— START —

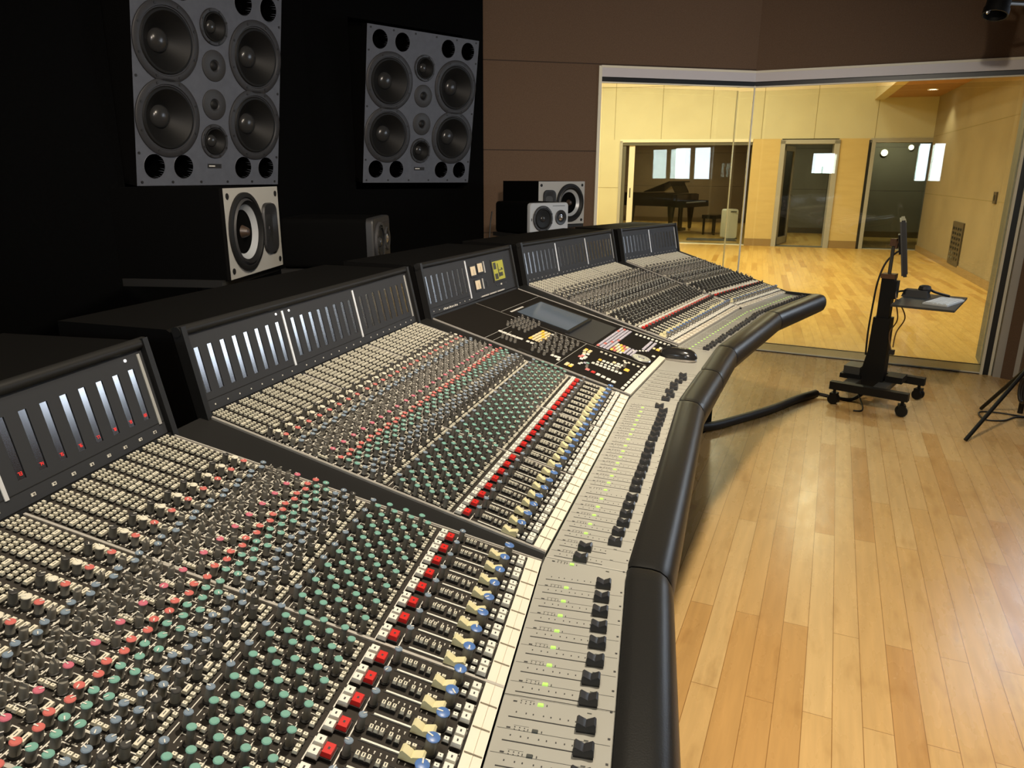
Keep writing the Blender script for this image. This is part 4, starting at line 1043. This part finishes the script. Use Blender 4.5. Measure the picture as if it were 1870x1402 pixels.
b = MB(); V = np.array([(.42, -.42, 1.0), (.42, .42, 1.0), (.56, .42, 1.24), (.56, -.42, 1.24)]); V = np.concatenate([V, V+np.array([.02, 0, 0])]); b.add(pf(V), [[0, 1, 2, 3], [7, 6, 5, 4], [0, 4, 5, 1], [1, 5, 6, 2], [2, 6, 7, 3], [3, 7, 4, 0]], 'pianoblack'); b.build('music_desk', t, t)
for x, y in ((.42, .60), (.42, -.60), (1.75, .2)):
    c_ = pf(np.array([[x, y, 0]]))[0]; b = MB(); b.lathe([(.03, .055), (.05, .08), (.055, .2), (.085, .50), (.10, .66)], 10, 'pianoblack', vm(c_, (1, 0, 0), (0, 1, 0), (0, 0, 1))); b.lathe([(.03, 0), (.035, .03), (.03, .06)], 10, 'gold', vm(c_, (1, 0, 0), (0, 1, 0), (0, 0, 1))); b.build('leg', t, t)
b = MB(); b.box((.40, 0, .36), (.05, .05, .60), 'pianoblack', pf); b.box((.40, .14, .36), (.05, .04, .60), 'pianoblack', pf); b.box((.38, .07, .07), (.16, .34, .07), 'pianoblack', pf); b.build('pedal_lyre', t, t)
BC = np.array([5.06, 18.82]); bf = frf(vm((BC[0], BC[1], 0), (PT[0], PT[1], 0), (-PK[0], -PK[1], 0), (0, 0, 1)))
t = thing('piano_bench', 'black piano bench standing in front of the grand piano keyboard', 'bench', (BC[0], BC[1], 0))
b = MB(); b.box((0, 0, .44), (.36, .72, .09), 'pianoblack', bf); b.build('seat', t, t)
for x in (-.14, .14):
    for y in (-.31, .31): b = MB(); b.box((x, y, .2), (.045, .045, .40), 'pianoblack', bf); b.build('leg', t, t)
t = thing('air_purifier', 'white upright air purifier on the booth floor right of the piano bench', 'air purifier', (5.05, 17.25, 0))
m_, pts = rbox(vm((5.05, 17.25, .355), (.96, .28, 0), (0, 0, 1), (.28, -.96, 0)), .30, .66, .22, .05, 'purifier'); m_.build('body', t, t, smooth=40)
b = MB(); b.box((5.05-.06, 17.25-.004, .40), (.012, .010, .52), 'frameolive'); b.box((5.05+.02, 17.24, .63), (.14, .01, .025), 'frameolive'); b.build('front_seam', t, t)
b = MB(); b.box((5.08, 17.36, .012), (.26, .20, .024), 'frameolive'); b.build('foot', t, t)
b = MB(); b.poly([(3.95, 16.95, .014), (5.05, 16.75, .014), (5.12, 17.25, .014), (4.1, 17.5, .014)], 'matgrey'); V = np.array([(3.95, 16.95, .001), (5.05, 16.75, .001), (5.12, 17.25, .001), (4.1, 17.5, .001), (3.95, 16.95, .014), (5.05, 16.75, .014), (5.12, 17.25, .014), (4.1, 17.5, .014)])
b = MB(); b.add(V, [[4, 5, 6, 7], [0, 1, 5, 4], [1, 2, 6, 5], [2, 3, 7, 6], [3, 0, 4, 7]], 'matgrey'); tag(b.build('floor_mat'), 'dark grey mat lying on the booth floor in front of the piano bench', 'mat')

# ------------------------------------------------------------------ rolling computer cart
A1 = np.array([.775, -.632]); A2 = np.array([.632, .775]); CO = np.array([2.37, 4.615])
t = thing('computer_cart', 'black rolling computer cart with tall column and side tray by the window', 'cart', (CO[0], CO[1], 0)); cf = frf(vm((CO[0], CO[1], 0), (A1[0], A1[1], 0), (A2[0], A2[1], 0), (0, 0, 1)))
CP3 = lambda x, y, z: cf(np.array([[x, y, z]]))[0]
for y in (-.235, .235):
    b = MB(); b.box((.03, y, .125), (.46, .05, .05), 'steelblack', cf); b.build('base_rail', t, t)
for x in (-.10, .08):
    b = MB(); b.box((x, 0, .128), (.075, .43, .035), 'steelgrey', cf); b.build('cross_bar', t, t)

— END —

(Written request) Print the whole listing above once more, word for word, without its pictures.

(Completed task)
Keep writing the Blender script for this image. This is part 4, starting at line 1043. This part finishes the script. Use Blender 4.5. Measure the picture as if it were 1870x1402 pixels.
b = MB(); V = np.array([(.42, -.42, 1.0), (.42, .42, 1.0), (.56, .42, 1.24), (.56, -.42, 1.24)]); V = np.concatenate([V, V+np.array([.02, 0, 0])]); b.add(pf(V), [[0, 1, 2, 3], [7, 6, 5, 4], [0, 4, 5, 1], [1, 5, 6, 2], [2, 6, 7, 3], [3, 7, 4, 0]], 'pianoblack'); b.build('music_desk', t, t)
for x, y in ((.42, .60), (.42, -.60), (1.75, .2)):
    c_ = pf(np.array([[x, y, 0]]))[0]; b = MB(); b.lathe([(.03, .055), (.05, .08), (.055, .2), (.085, .50), (.10, .66)], 10, 'pianoblack', vm(c_, (1, 0, 0), (0, 1, 0), (0, 0, 1))); b.lathe([(.03, 0), (.035, .03), (.03, .06)], 10, 'gold', vm(c_, (1, 0, 0), (0, 1, 0), (0, 0, 1))); b.build('leg', t, t)
b = MB(); b.box((.40, 0, .36), (.05, .05, .60), 'pianoblack', pf); b.box((.40, .14, .36), (.05, .04, .60), 'pianoblack', pf); b.box((.38, .07, .07), (.16, .34, .07), 'pianoblack', pf); b.build('pedal_lyre', t, t)
BC = np.array([5.06, 18.82]); bf = frf(vm((BC[0], BC[1], 0), (PT[0], PT[1], 0), (-PK[0], -PK[1], 0), (0, 0, 1)))
t = thing('piano_bench', 'black piano bench standing in front of the grand piano keyboard', 'bench', (BC[0], BC[1], 0))
b = MB(); b.box((0, 0, .44), (.36, .72, .09), 'pianoblack', bf); b.build('seat', t, t)
for x in (-.14, .14):
    for y in (-.31, .31): b = MB(); b.box((x, y, .2), (.045, .045, .40), 'pianoblack', bf); b.build('leg', t, t)
t = thing('air_purifier', 'white upright air purifier on the booth floor right of the piano bench', 'air purifier', (5.05, 17.25, 0))
m_, pts = rbox(vm((5.05, 17.25, .355), (.96, .28, 0), (0, 0, 1), (.28, -.96, 0)), .30, .66, .22, .05, 'purifier'); m_.build('body', t, t, smooth=40)
b = MB(); b.box((5.05-.06, 17.25-.004, .40), (.012, .010, .52), 'frameolive'); b.box((5.05+.02, 17.24, .63), (.14, .01, .025), 'frameolive'); b.build('front_seam', t, t)
b = MB(); b.box((5.08, 17.36, .012), (.26, .20, .024), 'frameolive'); b.build('foot', t, t)
b = MB(); b.poly([(3.95, 16.95, .014), (5.05, 16.75, .014), (5.12, 17.25, .014), (4.1, 17.5, .014)], 'matgrey'); V = np.array([(3.95, 16.95, .001), (5.05, 16.75, .001), (5.12, 17.25, .001), (4.1, 17.5, .001), (3.95, 16.95, .014), (5.05, 16.75, .014), (5.12, 17.25, .014), (4.1, 17.5, .014)])
b = MB(); b.add(V, [[4, 5, 6, 7], [0, 1, 5, 4], [1, 2, 6, 5], [2, 3, 7, 6], [3, 0, 4, 7]], 'matgrey'); tag(b.build('floor_mat'), 'dark grey mat lying on the booth floor in front of the piano bench', 'mat')

# ------------------------------------------------------------------ rolling computer cart
A1 = np.array([.775, -.632]); A2 = np.array([.632, .775]); CO = np.array([2.37, 4.615])
t = thing('computer_cart', 'black rolling computer cart with tall column and side tray by the window', 'cart', (CO[0], CO[1], 0)); cf = frf(vm((CO[0], CO[1], 0), (A1[0], A1[1], 0), (A2[0], A2[1], 0), (0, 0, 1)))
CP3 = lambda x, y, z: cf(np.array([[x, y, z]]))[0]
for y in (-.235, .235):
    b = MB(); b.box((.03, y, .125), (.46, .05, .05), 'steelblack', cf); b.build('base_rail', t, t)
for x in (-.10, .08):
    b = MB(); b.box((x, 0, .128), (.075, .43, .035), 'steelgrey', cf); b.build('cross_bar', t, t)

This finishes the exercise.